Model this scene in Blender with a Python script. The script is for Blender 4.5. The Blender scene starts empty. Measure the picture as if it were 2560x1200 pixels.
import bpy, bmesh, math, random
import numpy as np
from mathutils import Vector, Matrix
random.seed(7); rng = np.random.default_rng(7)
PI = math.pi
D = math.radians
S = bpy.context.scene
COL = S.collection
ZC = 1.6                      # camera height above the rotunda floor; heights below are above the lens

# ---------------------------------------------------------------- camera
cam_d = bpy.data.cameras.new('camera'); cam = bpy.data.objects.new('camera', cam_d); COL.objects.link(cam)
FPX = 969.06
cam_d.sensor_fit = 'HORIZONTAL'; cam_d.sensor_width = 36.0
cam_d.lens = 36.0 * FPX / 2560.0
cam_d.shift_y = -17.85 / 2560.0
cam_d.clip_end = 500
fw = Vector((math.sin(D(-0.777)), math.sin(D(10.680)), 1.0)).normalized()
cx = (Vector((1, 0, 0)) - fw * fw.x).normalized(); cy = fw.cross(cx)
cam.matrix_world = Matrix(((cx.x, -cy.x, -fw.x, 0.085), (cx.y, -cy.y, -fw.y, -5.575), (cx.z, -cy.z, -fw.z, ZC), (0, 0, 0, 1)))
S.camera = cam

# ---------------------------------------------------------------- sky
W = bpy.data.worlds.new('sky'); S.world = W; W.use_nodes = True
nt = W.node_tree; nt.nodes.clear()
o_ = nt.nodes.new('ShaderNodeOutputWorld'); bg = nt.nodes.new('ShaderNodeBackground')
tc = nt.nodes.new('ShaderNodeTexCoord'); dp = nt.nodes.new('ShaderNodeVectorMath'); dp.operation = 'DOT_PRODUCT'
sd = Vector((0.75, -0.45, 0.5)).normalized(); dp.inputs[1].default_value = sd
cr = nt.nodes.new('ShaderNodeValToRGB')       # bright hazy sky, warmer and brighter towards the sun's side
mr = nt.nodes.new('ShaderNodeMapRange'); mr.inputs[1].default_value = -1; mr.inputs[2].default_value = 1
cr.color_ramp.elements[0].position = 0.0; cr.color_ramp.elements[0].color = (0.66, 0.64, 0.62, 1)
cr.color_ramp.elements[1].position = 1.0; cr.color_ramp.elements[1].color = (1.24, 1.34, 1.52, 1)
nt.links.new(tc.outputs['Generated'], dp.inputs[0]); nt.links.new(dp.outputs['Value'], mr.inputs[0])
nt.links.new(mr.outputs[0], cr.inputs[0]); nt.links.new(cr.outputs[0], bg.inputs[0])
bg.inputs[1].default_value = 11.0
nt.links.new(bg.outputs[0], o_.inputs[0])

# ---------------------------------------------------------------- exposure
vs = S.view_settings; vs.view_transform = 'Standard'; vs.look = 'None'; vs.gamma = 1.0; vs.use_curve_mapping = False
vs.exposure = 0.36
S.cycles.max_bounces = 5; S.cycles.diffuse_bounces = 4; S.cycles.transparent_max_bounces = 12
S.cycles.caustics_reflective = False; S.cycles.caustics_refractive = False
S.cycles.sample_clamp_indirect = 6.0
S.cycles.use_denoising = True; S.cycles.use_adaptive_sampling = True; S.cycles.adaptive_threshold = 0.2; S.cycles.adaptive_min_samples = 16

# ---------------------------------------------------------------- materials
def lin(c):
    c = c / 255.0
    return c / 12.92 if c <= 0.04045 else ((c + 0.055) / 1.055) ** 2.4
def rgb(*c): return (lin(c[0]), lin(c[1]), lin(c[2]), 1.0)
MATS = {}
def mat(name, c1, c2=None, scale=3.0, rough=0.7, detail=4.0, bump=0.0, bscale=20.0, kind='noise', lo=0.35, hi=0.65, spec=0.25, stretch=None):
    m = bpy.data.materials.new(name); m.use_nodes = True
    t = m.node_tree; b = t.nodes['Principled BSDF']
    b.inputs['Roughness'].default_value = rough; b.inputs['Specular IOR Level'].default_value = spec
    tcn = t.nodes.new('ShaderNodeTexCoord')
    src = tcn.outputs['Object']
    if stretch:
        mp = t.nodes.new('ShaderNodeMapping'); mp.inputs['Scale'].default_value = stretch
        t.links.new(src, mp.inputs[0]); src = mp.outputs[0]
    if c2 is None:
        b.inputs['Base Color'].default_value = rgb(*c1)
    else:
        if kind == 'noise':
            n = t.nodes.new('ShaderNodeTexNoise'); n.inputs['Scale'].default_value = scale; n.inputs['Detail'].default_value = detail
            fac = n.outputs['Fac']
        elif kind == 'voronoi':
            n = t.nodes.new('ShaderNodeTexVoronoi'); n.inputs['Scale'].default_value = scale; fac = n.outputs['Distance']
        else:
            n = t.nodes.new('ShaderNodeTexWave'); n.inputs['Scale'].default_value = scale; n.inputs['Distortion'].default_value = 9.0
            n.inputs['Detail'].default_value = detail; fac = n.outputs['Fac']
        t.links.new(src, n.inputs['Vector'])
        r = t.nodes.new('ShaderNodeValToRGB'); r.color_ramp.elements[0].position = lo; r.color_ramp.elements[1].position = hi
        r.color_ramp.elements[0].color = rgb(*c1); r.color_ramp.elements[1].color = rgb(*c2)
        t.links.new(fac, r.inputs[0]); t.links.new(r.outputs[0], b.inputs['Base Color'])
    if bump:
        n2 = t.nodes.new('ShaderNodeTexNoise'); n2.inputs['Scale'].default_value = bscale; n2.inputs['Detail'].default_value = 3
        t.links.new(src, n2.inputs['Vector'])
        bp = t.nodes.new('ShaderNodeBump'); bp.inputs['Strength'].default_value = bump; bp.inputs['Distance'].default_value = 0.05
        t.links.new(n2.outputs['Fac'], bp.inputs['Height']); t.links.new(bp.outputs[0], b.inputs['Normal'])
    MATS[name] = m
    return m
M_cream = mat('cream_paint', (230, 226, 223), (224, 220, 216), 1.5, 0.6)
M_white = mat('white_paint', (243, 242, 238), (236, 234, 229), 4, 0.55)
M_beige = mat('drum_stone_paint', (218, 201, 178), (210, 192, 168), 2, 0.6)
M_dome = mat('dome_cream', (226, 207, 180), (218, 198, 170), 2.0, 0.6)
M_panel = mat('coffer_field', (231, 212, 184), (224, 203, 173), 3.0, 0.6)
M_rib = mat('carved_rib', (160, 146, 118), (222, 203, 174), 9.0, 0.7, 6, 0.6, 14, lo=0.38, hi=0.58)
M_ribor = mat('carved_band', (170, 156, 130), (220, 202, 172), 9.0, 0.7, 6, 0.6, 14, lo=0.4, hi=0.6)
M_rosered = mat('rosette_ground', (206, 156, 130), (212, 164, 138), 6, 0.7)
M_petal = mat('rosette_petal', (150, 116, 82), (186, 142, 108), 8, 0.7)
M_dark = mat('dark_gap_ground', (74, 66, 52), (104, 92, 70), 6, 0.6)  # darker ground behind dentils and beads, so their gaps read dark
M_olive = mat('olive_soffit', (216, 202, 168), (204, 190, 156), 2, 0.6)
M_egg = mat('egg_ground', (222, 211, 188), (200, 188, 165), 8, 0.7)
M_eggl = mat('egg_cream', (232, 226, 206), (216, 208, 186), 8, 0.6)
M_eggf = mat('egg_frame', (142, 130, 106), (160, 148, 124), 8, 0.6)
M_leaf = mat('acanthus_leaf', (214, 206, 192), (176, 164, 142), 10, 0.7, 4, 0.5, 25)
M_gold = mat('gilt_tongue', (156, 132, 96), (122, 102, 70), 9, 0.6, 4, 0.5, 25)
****
## WHAT IS NEEDED
Return the listing above word for word.

## ANSWER TO THIS PROBLEM
Model this scene in Blender with a Python script. The script is for Blender 4.5. The Blender scene starts empty. Measure the picture as if it were 2560x1200 pixels.
import bpy, bmesh, math, random
import numpy as np
from mathutils import Vector, Matrix
random.seed(7); rng = np.random.default_rng(7)
PI = math.pi
D = math.radians
S = bpy.context.scene
COL = S.collection
ZC = 1.6                      # camera height above the rotunda floor; heights below are above the lens

# ---------------------------------------------------------------- camera
cam_d = bpy.data.cameras.new('camera'); cam = bpy.data.objects.new('camera', cam_d); COL.objects.link(cam)
FPX = 969.06
cam_d.sensor_fit = 'HORIZONTAL'; cam_d.sensor_width = 36.0
cam_d.lens = 36.0 * FPX / 2560.0
cam_d.shift_y = -17.85 / 2560.0
cam_d.clip_end = 500
fw = Vector((math.sin(D(-0.777)), math.sin(D(10.680)), 1.0)).normalized()
cx = (Vector((1, 0, 0)) - fw * fw.x).normalized(); cy = fw.cross(cx)
cam.matrix_world = Matrix(((cx.x, -cy.x, -fw.x, 0.085), (cx.y, -cy.y, -fw.y, -5.575), (cx.z, -cy.z, -fw.z, ZC), (0, 0, 0, 1)))
S.camera = cam

# ---------------------------------------------------------------- sky
W = bpy.data.worlds.new('sky'); S.world = W; W.use_nodes = True
nt = W.node_tree; nt.nodes.clear()
o_ = nt.nodes.new('ShaderNodeOutputWorld'); bg = nt.nodes.new('ShaderNodeBackground')
tc = nt.nodes.new('ShaderNodeTexCoord'); dp = nt.nodes.new('ShaderNodeVectorMath'); dp.operation = 'DOT_PRODUCT'
sd = Vector((0.75, -0.45, 0.5)).normalized(); dp.inputs[1].default_value = sd
cr = nt.nodes.new('ShaderNodeValToRGB')       # bright hazy sky, warmer and brighter towards the sun's side
mr = nt.nodes.new('ShaderNodeMapRange'); mr.inputs[1].default_value = -1; mr.inputs[2].default_value = 1
cr.color_ramp.elements[0].position = 0.0; cr.color_ramp.elements[0].color = (0.66, 0.64, 0.62, 1)
cr.color_ramp.elements[1].position = 1.0; cr.color_ramp.elements[1].color = (1.24, 1.34, 1.52, 1)
nt.links.new(tc.outputs['Generated'], dp.inputs[0]); nt.links.new(dp.outputs['Value'], mr.inputs[0])
nt.links.new(mr.outputs[0], cr.inputs[0]); nt.links.new(cr.outputs[0], bg.inputs[0])
bg.inputs[1].default_value = 11.0
nt.links.new(bg.outputs[0], o_.inputs[0])

# ---------------------------------------------------------------- exposure
vs = S.view_settings; vs.view_transform = 'Standard'; vs.look = 'None'; vs.gamma = 1.0; vs.use_curve_mapping = False
vs.exposure = 0.36
S.cycles.max_bounces = 5; S.cycles.diffuse_bounces = 4; S.cycles.transparent_max_bounces = 12
S.cycles.caustics_reflective = False; S.cycles.caustics_refractive = False
S.cycles.sample_clamp_indirect = 6.0
S.cycles.use_denoising = True; S.cycles.use_adaptive_sampling = True; S.cycles.adaptive_threshold = 0.2; S.cycles.adaptive_min_samples = 16

# ---------------------------------------------------------------- materials
def lin(c):
    c = c / 255.0
    return c / 12.92 if c <= 0.04045 else ((c + 0.055) / 1.055) ** 2.4
def rgb(*c): return (lin(c[0]), lin(c[1]), lin(c[2]), 1.0)
MATS = {}
def mat(name, c1, c2=None, scale=3.0, rough=0.7, detail=4.0, bump=0.0, bscale=20.0, kind='noise', lo=0.35, hi=0.65, spec=0.25, stretch=None):
    m = bpy.data.materials.new(name); m.use_nodes = True
    t = m.node_tree; b = t.nodes['Principled BSDF']
    b.inputs['Roughness'].default_value = rough; b.inputs['Specular IOR Level'].default_value = spec
    tcn = t.nodes.new('ShaderNodeTexCoord')
    src = tcn.outputs['Object']
    if stretch:
        mp = t.nodes.new('ShaderNodeMapping'); mp.inputs['Scale'].default_value = stretch
        t.links.new(src, mp.inputs[0]); src = mp.outputs[0]
    if c2 is None:
        b.inputs['Base Color'].default_value = rgb(*c1)
    else:
        if kind == 'noise':
            n = t.nodes.new('ShaderNodeTexNoise'); n.inputs['Scale'].default_value = scale; n.inputs['Detail'].default_value = detail
            fac = n.outputs['Fac']
        elif kind == 'voronoi':
            n = t.nodes.new('ShaderNodeTexVoronoi'); n.inputs['Scale'].default_value = scale; fac = n.outputs['Distance']
        else:
            n = t.nodes.new('ShaderNodeTexWave'); n.inputs['Scale'].default_value = scale; n.inputs['Distortion'].default_value = 9.0
            n.inputs['Detail'].default_value = detail; fac = n.outputs['Fac']
        t.links.new(src, n.inputs['Vector'])
        r = t.nodes.new('ShaderNodeValToRGB'); r.color_ramp.elements[0].position = lo; r.color_ramp.elements[1].position = hi
        r.color_ramp.elements[0].color = rgb(*c1); r.color_ramp.elements[1].color = rgb(*c2)
        t.links.new(fac, r.inputs[0]); t.links.new(r.outputs[0], b.inputs['Base Color'])
    if bump:
        n2 = t.nodes.new('ShaderNodeTexNoise'); n2.inputs['Scale'].default_value = bscale; n2.inputs['Detail'].default_value = 3
        t.links.new(src, n2.inputs['Vector'])
        bp = t.nodes.new('ShaderNodeBump'); bp.inputs['Strength'].default_value = bump; bp.inputs['Distance'].default_value = 0.05
        t.links.new(n2.outputs['Fac'], bp.inputs['Height']); t.links.new(bp.outputs[0], b.inputs['Normal'])
    MATS[name] = m
    return m
M_cream = mat('cream_paint', (230, 226, 223), (224, 220, 216), 1.5, 0.6)
M_white = mat('white_paint', (243, 242, 238), (236, 234, 229), 4, 0.55)
M_beige = mat('drum_stone_paint', (218, 201, 178), (210, 192, 168), 2, 0.6)
M_dome = mat('dome_cream', (226, 207, 180), (218, 198, 170), 2.0, 0.6)
M_panel = mat('coffer_field', (231, 212, 184), (224, 203, 173), 3.0, 0.6)
M_rib = mat('carved_rib', (160, 146, 118), (222, 203, 174), 9.0, 0.7, 6, 0.6, 14, lo=0.38, hi=0.58)
M_ribor = mat('carved_band', (170, 156, 130), (220, 202, 172), 9.0, 0.7, 6, 0.6, 14, lo=0.4, hi=0.6)
M_rosered = mat('rosette_ground', (206, 156, 130), (212, 164, 138), 6, 0.7)
M_petal = mat('rosette_petal', (150, 116, 82), (186, 142, 108), 8, 0.7)
M_dark = mat('dark_gap_ground', (74, 66, 52), (104, 92, 70), 6, 0.6)  # darker ground behind dentils and beads, so their gaps read dark
M_olive = mat('olive_soffit', (216, 202, 168), (204, 190, 156), 2, 0.6)
M_egg = mat('egg_ground', (222, 211, 188), (200, 188, 165), 8, 0.7)
M_eggl = mat('egg_cream', (232, 226, 206), (216, 208, 186), 8, 0.6)
M_eggf = mat('egg_frame', (142, 130, 106), (160, 148, 124), 8, 0.6)
M_leaf = mat('acanthus_leaf', (214, 206, 192), (176, 164, 142), 10, 0.7, 4, 0.5, 25)
M_gold = mat('gilt_tongue', (156, 132, 96), (122, 102, 70), 9, 0.6, 4, 0.5, 25)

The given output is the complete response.